Llegados a este punto, se vuelve a poner de relieve un dato, de hecho, un dato-bisagra: la doble dependencia europea de la UE respecto de los EE.UU. en materia de seguridad —ya desde la I Guerra Mundial— como de Rusia en materia energética. En el fondo, nuestro bienestar depende de los intereses de los EE.UU. y de los de Rusia. Sin contar con el apoyo más claro que el agua de China a Rusia. Para nosotros son dos —tres— grandes superpotencias, ya que ni tenemos una defensa digna de tal nombre ni una relativa independencia energética; que ni se avistan en el horizonte más optimista. Un buen momento para reflexionar sobre haber llevado a cabo una política de deslocalización, incluso de producción estratégica, sin freno. Esta doble dependencia ha sido tozudamente cultivada, a pesar de saltar a la vista de que ni a los EE.UU. ni a Rusia —China, de momento, expectante— les conviene una Europa fuerte y razonablemente independiente.

Dicho de otro modo y como resumen: Ucrania supone para Europa meterse en el espejo de la realidad y darse cuenta de que, todavía, a pesar de todo, no es mayor de edad, que no se puede sentar en la mesa de los másters del universo.

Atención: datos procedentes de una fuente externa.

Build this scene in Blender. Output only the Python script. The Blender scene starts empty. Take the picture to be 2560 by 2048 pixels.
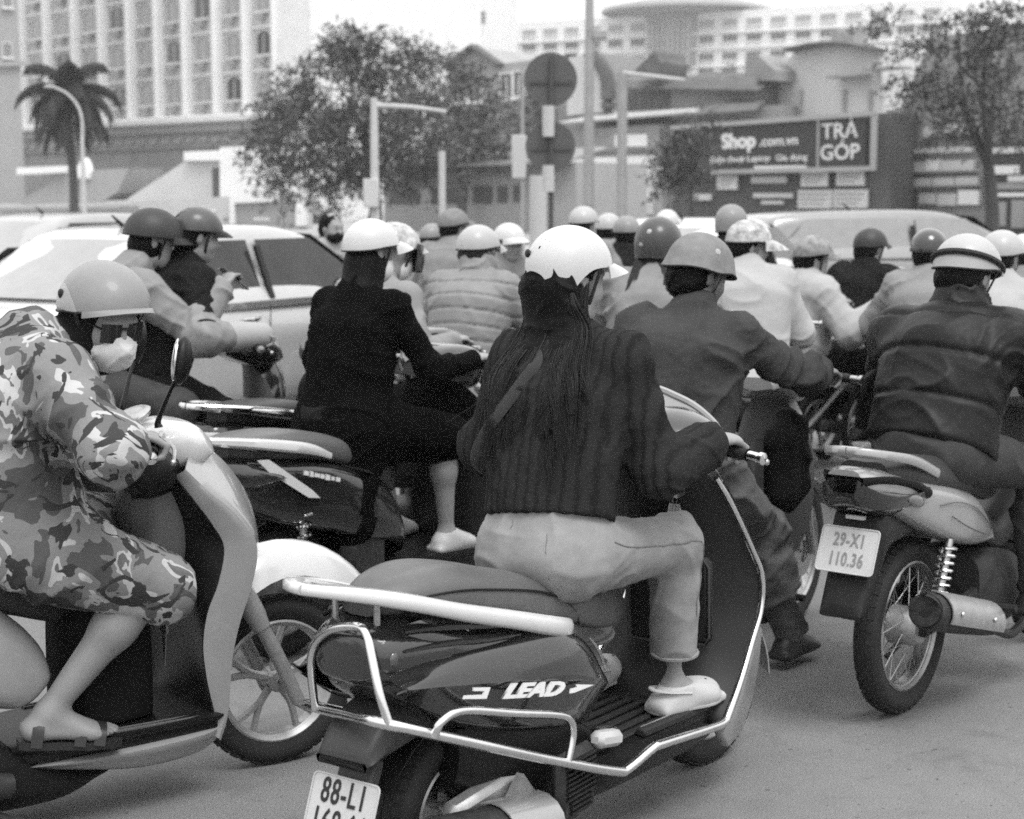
import bpy, bmesh, math, random
import numpy as np
from mathutils import Vector, Matrix
random.seed(7); np.random.seed(7)
SC = bpy.context.scene
COL = SC.collection
# ------------------------------------------------------------------ camera, sky, sun, exposure
FPX, CAMH, HORIZ = 4267.0, 1.66, 490.0            # focal length in photo pixels (2560 wide), eye height, horizon row
PITCH = math.atan((1024 - HORIZ) / FPX)
cd = bpy.data.cameras.new('camera'); cam = bpy.data.objects.new('camera', cd); COL.objects.link(cam)
cd.sensor_fit = 'HORIZONTAL'; cd.sensor_width = 30.0; cd.lens = 30.0 * FPX / 2560
cam.location = (0, 0, CAMH); cam.rotation_euler = (math.pi / 2 - PITCH, 0, 0)
cd.clip_start = 0.1; cd.clip_end = 3000
cd.dof.use_dof = True; cd.dof.focus_distance = 4.35; cd.dof.aperture_fstop = 4.0
SC.camera = cam
W = bpy.data.worlds.new('World'); SC.world = W; W.use_nodes = True
SUN_EL, SUN_ROT = math.radians(62), math.radians(150)
nt = W.node_tree; bg = nt.nodes['Background']
sky = nt.nodes.new('ShaderNodeTexSky'); sky.sky_type = 'NISHITA'; sky.sun_disc = False
sky.sun_elevation = SUN_EL; sky.sun_rotation = SUN_ROT; sky.air_density = 1.6; sky.dust_density = 6.0; sky.ozone_density = 1.0
bw = nt.nodes.new('ShaderNodeRGBToBW'); nt.links.new(sky.outputs[0], bw.inputs[0])
mx = nt.nodes.new('ShaderNodeMix'); mx.data_type = 'FLOAT'; mx.inputs[0].default_value = 0.85   # overcast: the cloud layer evens the sky out, brighter overhead
tcw = nt.nodes.new('ShaderNodeTexCoord'); sx_ = nt.nodes.new('ShaderNodeSeparateXYZ'); nt.links.new(tcw.outputs['Generated'], sx_.inputs[0])
mr = nt.nodes.new('ShaderNodeMapRange'); nt.links.new(sx_.outputs['Z'], mr.inputs[0]); mr.inputs[1].default_value = 0; mr.inputs[2].default_value = 1; mr.inputs[3].default_value = 7.0; mr.inputs[4].default_value = 14.5
nt.links.new(bw.outputs[0], mx.inputs[2]); nt.links.new(mr.outputs[0], mx.inputs[3])
nt.links.new(mx.outputs[0], bg.inputs[0]); bg.inputs[1].default_value = 0.1
sd = bpy.data.lights.new('sun', 'SUN'); so = bpy.data.objects.new('sun', sd); COL.objects.link(so)
sd.energy = 1.1; sd.angle = math.radians(24); sd.color = (1, 1, 1)
so.rotation_euler = (math.pi / 2 - SUN_EL, 0, math.pi - SUN_ROT); so.location = (0, 0, 30)
SC.view_settings.view_transform = 'Standard'; SC.view_settings.look = 'None'
SC.view_settings.gamma = 1.0; SC.view_settings.use_curve_mapping = False
SC.view_settings.exposure = 0.78
SC.render.engine = 'CYCLES'
SC.cycles.max_bounces = 5; SC.cycles.diffuse_bounces = 2; SC.cycles.glossy_bounces = 3; SC.cycles.transmission_bounces = 4
SC.cycles.transparent_max_bounces = 6; SC.cycles.use_adaptive_sampling = True; SC.cycles.adaptive_threshold = 0.02
SC.cycles.sample_clamp_indirect = 2.0; SC.cycles.caustics_reflective = False; SC.cycles.caustics_refractive = False
SC.cycles.use_denoising = False
SC.cycles.pixel_filter_type = 'BLACKMAN_HARRIS'; SC.cycles.filter_width = 1.7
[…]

El último capítulo, patético capítulo, ha sido el viaje a Kyiv de la Troika —curioso apelativo en este momento— europea para pedir a Zelenski que se detenga y negocie con Rusia por el Donbás. El pacifismo, que se ve como gratis cuando no eres la víctima directa de la agresión criminal, me temo que a estas alturas parece más bien una nueva versión del appeasement, de una reedición de Múnich 1938. Putin ha dado sobradas muestras de que los acuerdos valen lo que valen sus misiles y, por lo tanto, las próximas democracias en caer podrían ser el Báltico y Europa volvería a estar desprevenida, como han demostrado los nefastos servicios secretos franceses. Al fin y al cabo, el appeasement también tiene un precio: no es gratis ni a miles de kilómetros del conflicto armado.

Nueva y última conclusión: la paz y la democracia van juntas. Tienen un precio muy elevado en todos los terrenos. ¿Estamos, como ciudadanos de la Unión Europea, dispuestos a pagarlo? ¿Nuestros dirigentes serán capaces, más allá de televisivas performances, de decir la verdad y, como hizo Churchill, que haría falta sangre, sudor y lágrimas?